Even though my initial value of y0 is given at t0=0, I can request the value at t=10000 and get the answer immediately. I would expect that the numerical integration over such a large time span should take at least a few seconds (e.g. in Matlab, asking to integrate over 10000 time steps would take several minutes).

For example, re-run the setup from above and execute:

solver.integrate(10000)
>>> array([ 2153.90803383,  2153.63023706,  2153.60964064, ...,  2160.00982959,
            2159.90446056,  2159.82900895])

Is Python really that fast, or is this output total nonsense?

Answer 1

Problem 0

Don’t ignore error messages. Yes, ode’s error messages can be cryptic at times, but you still want to avoid them.

Problem 1

As you already integrated up to t0 with the first call of solver.integrate(t0), you are integrating for a time step of 0 with the second call. This throws the cryptic error:

 DVODE--  ISTATE (=I1) .gt. 1 but DVODE not initialized      
      In above message,  I1 =         2
/usr/lib/python3/dist-packages/scipy/integrate/_ode.py:869: UserWarning: vode: Illegal input detected. (See printed message.)
  'Unexpected istate=%s' % istate))

Problem 2.1

There is a maximum number of (internal) steps that a solver is going to take in one call without throwing an error. This can be set with the nsteps argument of set_integrator. If you integrate a large time at once, nsteps will be exceeded even if nothing is wrong, and the following error message is thrown:

/usr/lib/python3/dist-packages/scipy/integrate/_ode.py:869: UserWarning: vode: Excess work done on this call. (Perhaps wrong MF.)
  'Unexpected istate=%s' % istate))

The integrator then stops at whenever this happens.

Problem 2.2

If you set nsteps=10**10, the integration runs without problems. It still is pretty fast though (roughly 1 s on my machine). The reason for this is as follows:

For a multi-dimensional system such as yours, there are two main runtime sinks when integrating:

• Vector and matrix operations within the integrator. In scipy.ode, these are all realised with NumPy operations or ported Fortran or C code. Anyway, they are realised with compiled code without Python overhead and thus very efficient.

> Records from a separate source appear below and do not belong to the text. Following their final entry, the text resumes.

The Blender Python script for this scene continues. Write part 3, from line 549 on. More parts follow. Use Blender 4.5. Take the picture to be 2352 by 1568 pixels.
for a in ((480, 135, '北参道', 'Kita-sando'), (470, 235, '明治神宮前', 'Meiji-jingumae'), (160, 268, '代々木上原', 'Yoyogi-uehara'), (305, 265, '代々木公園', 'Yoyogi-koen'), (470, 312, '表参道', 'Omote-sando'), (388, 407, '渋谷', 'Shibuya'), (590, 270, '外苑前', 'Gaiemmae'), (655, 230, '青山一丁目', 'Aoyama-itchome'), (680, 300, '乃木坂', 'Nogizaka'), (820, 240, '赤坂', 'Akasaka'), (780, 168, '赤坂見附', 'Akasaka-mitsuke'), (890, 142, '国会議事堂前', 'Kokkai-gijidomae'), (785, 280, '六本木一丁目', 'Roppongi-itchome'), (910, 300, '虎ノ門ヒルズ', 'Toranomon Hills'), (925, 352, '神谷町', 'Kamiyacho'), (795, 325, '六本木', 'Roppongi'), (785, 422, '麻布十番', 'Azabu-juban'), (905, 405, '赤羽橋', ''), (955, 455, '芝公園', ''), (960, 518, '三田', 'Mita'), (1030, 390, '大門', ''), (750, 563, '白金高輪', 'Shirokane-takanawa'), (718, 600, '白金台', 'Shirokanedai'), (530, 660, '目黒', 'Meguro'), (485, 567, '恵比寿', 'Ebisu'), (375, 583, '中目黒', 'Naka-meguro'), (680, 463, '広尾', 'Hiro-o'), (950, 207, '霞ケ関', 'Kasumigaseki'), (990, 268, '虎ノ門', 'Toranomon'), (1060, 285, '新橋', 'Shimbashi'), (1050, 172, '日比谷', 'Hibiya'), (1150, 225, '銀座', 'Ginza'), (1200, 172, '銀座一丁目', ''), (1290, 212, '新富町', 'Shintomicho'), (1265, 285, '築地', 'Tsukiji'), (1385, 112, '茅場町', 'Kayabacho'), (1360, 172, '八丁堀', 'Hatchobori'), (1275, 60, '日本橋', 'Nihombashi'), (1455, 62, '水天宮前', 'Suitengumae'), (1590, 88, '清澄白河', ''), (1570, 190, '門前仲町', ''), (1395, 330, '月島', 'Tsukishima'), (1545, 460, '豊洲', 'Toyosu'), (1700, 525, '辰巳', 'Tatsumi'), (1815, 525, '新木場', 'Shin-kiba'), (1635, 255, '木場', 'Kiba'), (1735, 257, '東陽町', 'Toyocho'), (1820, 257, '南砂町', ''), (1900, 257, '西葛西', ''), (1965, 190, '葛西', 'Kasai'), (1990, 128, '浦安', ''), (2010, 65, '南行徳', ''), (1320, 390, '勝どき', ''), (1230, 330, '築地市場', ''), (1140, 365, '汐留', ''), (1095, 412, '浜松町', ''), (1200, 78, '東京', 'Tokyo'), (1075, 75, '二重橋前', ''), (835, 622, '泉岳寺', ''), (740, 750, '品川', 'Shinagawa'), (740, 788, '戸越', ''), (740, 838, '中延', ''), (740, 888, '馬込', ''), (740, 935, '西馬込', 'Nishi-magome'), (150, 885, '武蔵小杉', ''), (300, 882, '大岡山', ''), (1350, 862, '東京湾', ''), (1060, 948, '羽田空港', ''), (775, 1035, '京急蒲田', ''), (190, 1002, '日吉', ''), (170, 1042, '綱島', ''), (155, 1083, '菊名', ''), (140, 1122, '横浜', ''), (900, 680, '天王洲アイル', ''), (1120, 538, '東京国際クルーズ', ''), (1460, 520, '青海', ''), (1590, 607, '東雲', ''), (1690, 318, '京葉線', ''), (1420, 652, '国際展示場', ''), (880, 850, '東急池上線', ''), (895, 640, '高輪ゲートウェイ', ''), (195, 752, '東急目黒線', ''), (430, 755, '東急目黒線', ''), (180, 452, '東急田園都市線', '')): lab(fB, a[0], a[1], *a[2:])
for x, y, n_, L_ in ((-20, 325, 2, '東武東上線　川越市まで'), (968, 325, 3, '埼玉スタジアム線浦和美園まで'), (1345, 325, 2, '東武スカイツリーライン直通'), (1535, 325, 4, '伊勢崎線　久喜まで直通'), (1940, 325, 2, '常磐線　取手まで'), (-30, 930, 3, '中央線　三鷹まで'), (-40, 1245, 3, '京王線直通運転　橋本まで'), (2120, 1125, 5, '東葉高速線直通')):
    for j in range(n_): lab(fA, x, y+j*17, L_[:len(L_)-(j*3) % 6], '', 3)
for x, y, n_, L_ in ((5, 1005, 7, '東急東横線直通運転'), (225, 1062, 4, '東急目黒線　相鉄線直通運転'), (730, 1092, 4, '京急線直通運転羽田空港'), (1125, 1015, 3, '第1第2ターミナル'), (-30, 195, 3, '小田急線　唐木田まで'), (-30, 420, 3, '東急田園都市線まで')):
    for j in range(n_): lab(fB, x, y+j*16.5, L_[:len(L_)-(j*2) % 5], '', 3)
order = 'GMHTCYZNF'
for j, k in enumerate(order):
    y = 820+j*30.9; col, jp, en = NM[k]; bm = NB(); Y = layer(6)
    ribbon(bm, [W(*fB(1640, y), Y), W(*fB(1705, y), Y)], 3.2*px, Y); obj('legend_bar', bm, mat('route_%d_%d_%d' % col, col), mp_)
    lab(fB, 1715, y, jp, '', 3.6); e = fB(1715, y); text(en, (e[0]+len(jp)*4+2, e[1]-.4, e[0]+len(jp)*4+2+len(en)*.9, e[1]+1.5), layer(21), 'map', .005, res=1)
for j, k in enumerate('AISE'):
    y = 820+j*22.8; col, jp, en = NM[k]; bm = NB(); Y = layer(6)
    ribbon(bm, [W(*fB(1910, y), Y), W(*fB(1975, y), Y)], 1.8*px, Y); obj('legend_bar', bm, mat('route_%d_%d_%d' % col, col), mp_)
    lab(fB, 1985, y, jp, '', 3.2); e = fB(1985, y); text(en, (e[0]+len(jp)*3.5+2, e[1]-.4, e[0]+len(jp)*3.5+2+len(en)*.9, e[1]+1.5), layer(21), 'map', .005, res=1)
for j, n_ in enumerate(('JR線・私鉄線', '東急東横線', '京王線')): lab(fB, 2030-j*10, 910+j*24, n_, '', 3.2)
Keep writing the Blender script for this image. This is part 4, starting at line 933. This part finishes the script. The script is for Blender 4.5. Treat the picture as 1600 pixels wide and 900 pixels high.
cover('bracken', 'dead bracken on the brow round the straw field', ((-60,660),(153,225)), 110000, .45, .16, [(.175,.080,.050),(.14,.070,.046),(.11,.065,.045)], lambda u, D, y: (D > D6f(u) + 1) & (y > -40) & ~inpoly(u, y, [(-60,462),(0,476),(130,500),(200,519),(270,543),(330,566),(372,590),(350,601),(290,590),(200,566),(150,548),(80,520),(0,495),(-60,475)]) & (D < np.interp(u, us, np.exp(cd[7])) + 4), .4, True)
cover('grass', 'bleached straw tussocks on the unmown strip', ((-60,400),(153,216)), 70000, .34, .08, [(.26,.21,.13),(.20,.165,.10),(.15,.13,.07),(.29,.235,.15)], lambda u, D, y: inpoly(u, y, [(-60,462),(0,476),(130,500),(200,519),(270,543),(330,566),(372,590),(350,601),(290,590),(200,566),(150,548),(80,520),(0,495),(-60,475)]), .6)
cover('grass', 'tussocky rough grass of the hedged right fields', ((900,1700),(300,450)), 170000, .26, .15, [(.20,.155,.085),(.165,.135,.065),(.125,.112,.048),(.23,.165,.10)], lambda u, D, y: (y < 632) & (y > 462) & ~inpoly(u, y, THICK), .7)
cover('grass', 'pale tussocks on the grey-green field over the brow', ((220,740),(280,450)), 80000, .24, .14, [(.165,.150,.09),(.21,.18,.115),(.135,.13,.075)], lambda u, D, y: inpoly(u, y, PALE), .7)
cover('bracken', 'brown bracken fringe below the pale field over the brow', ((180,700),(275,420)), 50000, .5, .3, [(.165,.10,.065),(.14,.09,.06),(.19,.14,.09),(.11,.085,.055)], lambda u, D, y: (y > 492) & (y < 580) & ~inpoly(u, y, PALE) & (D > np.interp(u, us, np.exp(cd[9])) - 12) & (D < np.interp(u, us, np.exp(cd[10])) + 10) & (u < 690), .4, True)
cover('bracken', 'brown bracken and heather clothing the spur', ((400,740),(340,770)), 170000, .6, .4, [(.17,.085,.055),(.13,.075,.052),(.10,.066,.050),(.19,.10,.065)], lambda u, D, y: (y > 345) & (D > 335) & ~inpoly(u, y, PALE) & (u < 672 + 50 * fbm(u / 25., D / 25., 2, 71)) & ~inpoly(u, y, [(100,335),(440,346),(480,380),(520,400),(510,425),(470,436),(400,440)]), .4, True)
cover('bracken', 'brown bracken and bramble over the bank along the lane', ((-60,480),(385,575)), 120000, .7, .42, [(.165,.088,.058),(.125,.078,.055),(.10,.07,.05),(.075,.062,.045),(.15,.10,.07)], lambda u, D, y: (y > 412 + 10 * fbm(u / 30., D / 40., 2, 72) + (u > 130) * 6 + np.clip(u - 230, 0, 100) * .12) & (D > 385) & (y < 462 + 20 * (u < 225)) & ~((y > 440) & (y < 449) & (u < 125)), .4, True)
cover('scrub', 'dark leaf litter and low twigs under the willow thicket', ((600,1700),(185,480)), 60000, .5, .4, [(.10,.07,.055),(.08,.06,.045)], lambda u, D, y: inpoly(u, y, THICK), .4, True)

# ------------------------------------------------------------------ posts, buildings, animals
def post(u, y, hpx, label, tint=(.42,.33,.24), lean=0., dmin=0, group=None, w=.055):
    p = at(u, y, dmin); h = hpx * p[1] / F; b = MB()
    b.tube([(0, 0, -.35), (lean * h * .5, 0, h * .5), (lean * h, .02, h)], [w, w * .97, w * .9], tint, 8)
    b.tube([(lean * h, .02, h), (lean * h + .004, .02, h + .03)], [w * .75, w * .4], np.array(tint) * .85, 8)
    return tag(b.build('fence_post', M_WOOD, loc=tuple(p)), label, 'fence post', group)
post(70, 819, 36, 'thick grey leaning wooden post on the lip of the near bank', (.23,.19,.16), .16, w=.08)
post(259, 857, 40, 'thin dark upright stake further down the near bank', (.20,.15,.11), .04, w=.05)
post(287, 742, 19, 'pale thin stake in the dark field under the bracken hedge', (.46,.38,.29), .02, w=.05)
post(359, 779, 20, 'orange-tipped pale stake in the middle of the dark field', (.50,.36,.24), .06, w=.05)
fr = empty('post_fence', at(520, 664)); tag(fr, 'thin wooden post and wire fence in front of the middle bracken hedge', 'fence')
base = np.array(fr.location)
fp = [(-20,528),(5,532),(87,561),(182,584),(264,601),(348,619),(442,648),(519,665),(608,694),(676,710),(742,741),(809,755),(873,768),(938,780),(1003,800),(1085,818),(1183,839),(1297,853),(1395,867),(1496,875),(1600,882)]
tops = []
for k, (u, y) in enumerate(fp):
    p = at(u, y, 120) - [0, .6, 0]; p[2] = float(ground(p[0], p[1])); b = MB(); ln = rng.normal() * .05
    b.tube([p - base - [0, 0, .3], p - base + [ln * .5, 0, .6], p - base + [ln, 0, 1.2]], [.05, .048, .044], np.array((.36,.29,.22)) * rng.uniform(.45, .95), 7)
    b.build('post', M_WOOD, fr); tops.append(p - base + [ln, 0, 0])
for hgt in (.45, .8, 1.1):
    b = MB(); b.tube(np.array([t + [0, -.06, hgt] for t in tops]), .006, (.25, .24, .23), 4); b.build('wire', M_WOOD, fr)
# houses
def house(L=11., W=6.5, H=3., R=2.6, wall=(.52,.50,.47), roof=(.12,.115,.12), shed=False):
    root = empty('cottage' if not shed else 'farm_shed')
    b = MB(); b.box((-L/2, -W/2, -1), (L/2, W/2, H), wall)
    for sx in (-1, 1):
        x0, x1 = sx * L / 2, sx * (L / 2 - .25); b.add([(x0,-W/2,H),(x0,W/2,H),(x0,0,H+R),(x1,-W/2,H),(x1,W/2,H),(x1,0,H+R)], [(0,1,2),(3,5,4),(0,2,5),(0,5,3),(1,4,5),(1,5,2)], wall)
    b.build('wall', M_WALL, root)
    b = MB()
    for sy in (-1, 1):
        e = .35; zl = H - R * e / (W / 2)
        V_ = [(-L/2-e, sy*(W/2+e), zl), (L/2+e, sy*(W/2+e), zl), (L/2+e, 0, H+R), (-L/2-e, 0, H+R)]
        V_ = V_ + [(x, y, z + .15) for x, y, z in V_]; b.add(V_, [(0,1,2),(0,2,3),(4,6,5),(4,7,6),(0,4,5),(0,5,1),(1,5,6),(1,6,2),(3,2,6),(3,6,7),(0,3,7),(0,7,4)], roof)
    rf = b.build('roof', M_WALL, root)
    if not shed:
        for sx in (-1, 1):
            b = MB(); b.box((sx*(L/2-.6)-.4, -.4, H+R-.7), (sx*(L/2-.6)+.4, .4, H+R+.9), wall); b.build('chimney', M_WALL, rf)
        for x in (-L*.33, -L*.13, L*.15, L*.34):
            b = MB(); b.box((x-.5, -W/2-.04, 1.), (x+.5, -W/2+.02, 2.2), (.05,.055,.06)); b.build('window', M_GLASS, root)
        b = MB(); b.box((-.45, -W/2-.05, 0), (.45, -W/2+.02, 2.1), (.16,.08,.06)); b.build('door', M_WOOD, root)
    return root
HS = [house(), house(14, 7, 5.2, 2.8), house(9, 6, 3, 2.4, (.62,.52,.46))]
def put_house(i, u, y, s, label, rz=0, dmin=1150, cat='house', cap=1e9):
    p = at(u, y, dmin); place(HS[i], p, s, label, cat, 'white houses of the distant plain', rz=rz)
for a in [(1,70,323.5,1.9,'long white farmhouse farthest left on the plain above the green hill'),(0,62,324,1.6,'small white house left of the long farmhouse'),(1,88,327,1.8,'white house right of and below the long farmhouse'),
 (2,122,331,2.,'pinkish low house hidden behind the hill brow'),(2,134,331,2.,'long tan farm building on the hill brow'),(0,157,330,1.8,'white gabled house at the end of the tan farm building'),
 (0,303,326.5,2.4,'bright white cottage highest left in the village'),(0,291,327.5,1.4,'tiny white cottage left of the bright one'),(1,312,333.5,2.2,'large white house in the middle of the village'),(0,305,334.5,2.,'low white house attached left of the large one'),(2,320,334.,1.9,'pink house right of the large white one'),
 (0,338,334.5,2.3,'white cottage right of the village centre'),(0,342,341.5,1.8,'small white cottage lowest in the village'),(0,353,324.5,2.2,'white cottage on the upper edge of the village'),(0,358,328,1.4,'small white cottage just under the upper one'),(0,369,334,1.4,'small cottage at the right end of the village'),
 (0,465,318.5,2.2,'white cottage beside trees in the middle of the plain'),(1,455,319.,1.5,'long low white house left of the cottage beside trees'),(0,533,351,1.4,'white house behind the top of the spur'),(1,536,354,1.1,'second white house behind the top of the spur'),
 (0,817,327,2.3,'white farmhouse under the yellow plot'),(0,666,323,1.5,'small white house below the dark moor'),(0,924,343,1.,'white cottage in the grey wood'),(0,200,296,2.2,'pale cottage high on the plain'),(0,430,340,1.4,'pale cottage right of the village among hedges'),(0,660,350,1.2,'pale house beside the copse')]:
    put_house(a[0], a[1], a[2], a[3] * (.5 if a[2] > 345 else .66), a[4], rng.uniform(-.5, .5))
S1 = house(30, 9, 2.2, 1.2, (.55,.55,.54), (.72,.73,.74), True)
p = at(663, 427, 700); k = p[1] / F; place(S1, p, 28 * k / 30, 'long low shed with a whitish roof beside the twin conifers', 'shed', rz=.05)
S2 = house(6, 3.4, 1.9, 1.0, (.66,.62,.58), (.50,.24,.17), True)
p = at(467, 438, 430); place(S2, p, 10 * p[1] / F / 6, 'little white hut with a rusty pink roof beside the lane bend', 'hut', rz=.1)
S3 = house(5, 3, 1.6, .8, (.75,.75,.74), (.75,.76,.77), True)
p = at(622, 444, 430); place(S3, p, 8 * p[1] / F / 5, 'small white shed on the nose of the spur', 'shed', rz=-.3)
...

• Evaluating the derivative (lambda t,y: w + K/N*np.sum( np.sin( y - y.reshape(N,1) ), axis=1) in your case). You realised this with NumPy operations, which again are realised with compiled code and very efficient. You may improve this a little bit with a purely compiled function, but that will grant you at most a small factor. If you used Python lists and loops instead, it would be horribly slow.

Therefore, for your problem, everything relevant is handled with compiled code under the hood and the integration is handled with an efficiency comparable to that of, e.g., a pure C program. I do not know how the two above aspects are handled in Matlab, but if either of the above challenges is handled with interpreted instead of compiled loops, this would explain the runtime discrepancy you observe.

Answer 2

To the second question, yes, the output might be nonsense. Local errors, be they from discretization or floating point operations, accumulate with a compounding factor which is about the Lipschitz constant of the ODE function. In a first estimate, the Lipschitz constant here is K=0.5. The magnification rate of early errors, that is, their coefficient as part of the global error, can thus be as large as exp(0.5*10000), which is a huge number.

On the other hand it is not surprising that the integration is fast. Most of the provided methods use step size adaptation, and with the standard error tolerances this might result in only some tens of internal steps. Reducing the error tolerances will increase the number of internal steps and may change the numerical result drastically.